- [Task instructions]:
Quote all of the entries word for word.
↓↓↓
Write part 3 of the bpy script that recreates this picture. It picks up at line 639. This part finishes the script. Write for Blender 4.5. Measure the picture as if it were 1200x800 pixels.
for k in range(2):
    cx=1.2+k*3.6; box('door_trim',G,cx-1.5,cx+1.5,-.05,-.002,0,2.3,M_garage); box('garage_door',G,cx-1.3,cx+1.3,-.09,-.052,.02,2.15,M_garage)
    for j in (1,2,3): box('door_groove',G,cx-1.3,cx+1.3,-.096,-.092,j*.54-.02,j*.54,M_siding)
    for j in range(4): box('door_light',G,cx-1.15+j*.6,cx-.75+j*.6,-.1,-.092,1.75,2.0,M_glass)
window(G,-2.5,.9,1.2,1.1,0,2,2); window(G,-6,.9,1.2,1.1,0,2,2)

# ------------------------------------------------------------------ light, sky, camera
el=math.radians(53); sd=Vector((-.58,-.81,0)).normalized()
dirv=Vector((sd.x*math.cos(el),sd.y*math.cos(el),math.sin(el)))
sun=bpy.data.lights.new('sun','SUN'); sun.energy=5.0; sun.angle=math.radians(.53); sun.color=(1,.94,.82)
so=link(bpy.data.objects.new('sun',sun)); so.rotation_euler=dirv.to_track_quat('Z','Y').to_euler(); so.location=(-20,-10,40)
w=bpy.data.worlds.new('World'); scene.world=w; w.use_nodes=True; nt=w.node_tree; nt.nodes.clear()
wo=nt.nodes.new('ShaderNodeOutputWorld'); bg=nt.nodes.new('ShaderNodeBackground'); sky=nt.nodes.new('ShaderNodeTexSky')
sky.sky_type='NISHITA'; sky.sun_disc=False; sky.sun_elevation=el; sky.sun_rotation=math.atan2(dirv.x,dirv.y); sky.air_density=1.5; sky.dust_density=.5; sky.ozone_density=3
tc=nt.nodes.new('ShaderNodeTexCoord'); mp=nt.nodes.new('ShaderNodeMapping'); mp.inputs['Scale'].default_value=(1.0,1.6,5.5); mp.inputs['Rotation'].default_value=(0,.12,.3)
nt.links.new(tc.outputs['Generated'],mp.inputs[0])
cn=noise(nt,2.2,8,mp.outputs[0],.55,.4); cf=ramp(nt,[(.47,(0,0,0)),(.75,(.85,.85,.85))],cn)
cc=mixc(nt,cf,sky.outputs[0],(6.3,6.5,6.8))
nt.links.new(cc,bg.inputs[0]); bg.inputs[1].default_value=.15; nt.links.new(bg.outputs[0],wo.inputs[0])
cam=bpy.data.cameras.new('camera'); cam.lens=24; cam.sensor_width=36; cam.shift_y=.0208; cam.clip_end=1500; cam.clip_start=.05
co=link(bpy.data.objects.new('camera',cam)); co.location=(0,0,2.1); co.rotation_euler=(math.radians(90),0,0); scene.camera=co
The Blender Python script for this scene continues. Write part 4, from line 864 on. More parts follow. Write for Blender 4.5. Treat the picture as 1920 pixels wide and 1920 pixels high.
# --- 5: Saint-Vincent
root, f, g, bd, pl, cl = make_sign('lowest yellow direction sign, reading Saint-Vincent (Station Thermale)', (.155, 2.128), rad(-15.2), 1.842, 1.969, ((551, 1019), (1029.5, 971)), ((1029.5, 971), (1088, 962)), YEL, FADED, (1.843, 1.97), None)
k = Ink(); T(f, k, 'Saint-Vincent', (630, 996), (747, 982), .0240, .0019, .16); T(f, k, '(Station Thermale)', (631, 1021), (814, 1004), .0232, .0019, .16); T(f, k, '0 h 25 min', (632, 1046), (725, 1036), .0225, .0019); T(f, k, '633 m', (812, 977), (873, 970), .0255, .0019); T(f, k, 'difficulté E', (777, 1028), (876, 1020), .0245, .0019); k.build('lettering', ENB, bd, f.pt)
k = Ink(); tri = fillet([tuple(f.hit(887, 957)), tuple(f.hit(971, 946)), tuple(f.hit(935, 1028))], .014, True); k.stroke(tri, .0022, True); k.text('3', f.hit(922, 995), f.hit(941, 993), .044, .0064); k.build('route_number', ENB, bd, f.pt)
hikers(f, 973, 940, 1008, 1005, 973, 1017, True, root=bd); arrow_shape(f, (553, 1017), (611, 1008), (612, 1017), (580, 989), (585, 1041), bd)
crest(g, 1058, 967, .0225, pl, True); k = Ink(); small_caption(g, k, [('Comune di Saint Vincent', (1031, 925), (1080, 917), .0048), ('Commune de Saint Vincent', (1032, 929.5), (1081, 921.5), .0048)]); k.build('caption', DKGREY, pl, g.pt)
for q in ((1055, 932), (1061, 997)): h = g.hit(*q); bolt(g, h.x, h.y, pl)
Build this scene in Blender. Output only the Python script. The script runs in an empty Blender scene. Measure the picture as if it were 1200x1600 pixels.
↑↑↑
- [Result]:
Write part 3 of the bpy script that recreates this picture. It picks up at line 639. This part finishes the script. Write for Blender 4.5. Measure the picture as if it were 1200x800 pixels.
for k in range(2):
    cx=1.2+k*3.6; box('door_trim',G,cx-1.5,cx+1.5,-.05,-.002,0,2.3,M_garage); box('garage_door',G,cx-1.3,cx+1.3,-.09,-.052,.02,2.15,M_garage)
    for j in (1,2,3): box('door_groove',G,cx-1.3,cx+1.3,-.096,-.092,j*.54-.02,j*.54,M_siding)
    for j in range(4): box('door_light',G,cx-1.15+j*.6,cx-.75+j*.6,-.1,-.092,1.75,2.0,M_glass)
window(G,-2.5,.9,1.2,1.1,0,2,2); window(G,-6,.9,1.2,1.1,0,2,2)

# ------------------------------------------------------------------ light, sky, camera
el=math.radians(53); sd=Vector((-.58,-.81,0)).normalized()
dirv=Vector((sd.x*math.cos(el),sd.y*math.cos(el),math.sin(el)))
sun=bpy.data.lights.new('sun','SUN'); sun.energy=5.0; sun.angle=math.radians(.53); sun.color=(1,.94,.82)
so=link(bpy.data.objects.new('sun',sun)); so.rotation_euler=dirv.to_track_quat('Z','Y').to_euler(); so.location=(-20,-10,40)
w=bpy.data.worlds.new('World'); scene.world=w; w.use_nodes=True; nt=w.node_tree; nt.nodes.clear()
wo=nt.nodes.new('ShaderNodeOutputWorld'); bg=nt.nodes.new('ShaderNodeBackground'); sky=nt.nodes.new('ShaderNodeTexSky')
sky.sky_type='NISHITA'; sky.sun_disc=False; sky.sun_elevation=el; sky.sun_rotation=math.atan2(dirv.x,dirv.y); sky.air_density=1.5; sky.dust_density=.5; sky.ozone_density=3
tc=nt.nodes.new('ShaderNodeTexCoord'); mp=nt.nodes.new('ShaderNodeMapping'); mp.inputs['Scale'].default_value=(1.0,1.6,5.5); mp.inputs['Rotation'].default_value=(0,.12,.3)
nt.links.new(tc.outputs['Generated'],mp.inputs[0])
cn=noise(nt,2.2,8,mp.outputs[0],.55,.4); cf=ramp(nt,[(.47,(0,0,0)),(.75,(.85,.85,.85))],cn)
cc=mixc(nt,cf,sky.outputs[0],(6.3,6.5,6.8))
nt.links.new(cc,bg.inputs[0]); bg.inputs[1].default_value=.15; nt.links.new(bg.outputs[0],wo.inputs[0])
cam=bpy.data.cameras.new('camera'); cam.lens=24; cam.sensor_width=36; cam.shift_y=.0208; cam.clip_end=1500; cam.clip_start=.05
co=link(bpy.data.objects.new('camera',cam)); co.location=(0,0,2.1); co.rotation_euler=(math.radians(90),0,0); scene.camera=co
The Blender Python script for this scene continues. Write part 4, from line 864 on. More parts follow. Write for Blender 4.5. Treat the picture as 1920 pixels wide and 1920 pixels high.
# --- 5: Saint-Vincent
root, f, g, bd, pl, cl = make_sign('lowest yellow direction sign, reading Saint-Vincent (Station Thermale)', (.155, 2.128), rad(-15.2), 1.842, 1.969, ((551, 1019), (1029.5, 971)), ((1029.5, 971), (1088, 962)), YEL, FADED, (1.843, 1.97), None)
k = Ink(); T(f, k, 'Saint-Vincent', (630, 996), (747, 982), .0240, .0019, .16); T(f, k, '(Station Thermale)', (631, 1021), (814, 1004), .0232, .0019, .16); T(f, k, '0 h 25 min', (632, 1046), (725, 1036), .0225, .0019); T(f, k, '633 m', (812, 977), (873, 970), .0255, .0019); T(f, k, 'difficulté E', (777, 1028), (876, 1020), .0245, .0019); k.build('lettering', ENB, bd, f.pt)
k = Ink(); tri = fillet([tuple(f.hit(887, 957)), tuple(f.hit(971, 946)), tuple(f.hit(935, 1028))], .014, True); k.stroke(tri, .0022, True); k.text('3', f.hit(922, 995), f.hit(941, 993), .044, .0064); k.build('route_number', ENB, bd, f.pt)
hikers(f, 973, 940, 1008, 1005, 973, 1017, True, root=bd); arrow_shape(f, (553, 1017), (611, 1008), (612, 1017), (580, 989), (585, 1041), bd)
crest(g, 1058, 967, .0225, pl, True); k = Ink(); small_caption(g, k, [('Comune di Saint Vincent', (1031, 925), (1080, 917), .0048), ('Commune de Saint Vincent', (1032, 929.5), (1081, 921.5), .0048)]); k.build('caption', DKGREY, pl, g.pt)
for q in ((1055, 932), (1061, 997)): h = g.hit(*q); bolt(g, h.x, h.y, pl)
Build this scene in Blender. Output only the Python script. The script runs in an empty Blender scene. Measure the picture as if it were 1200x1600 pixels.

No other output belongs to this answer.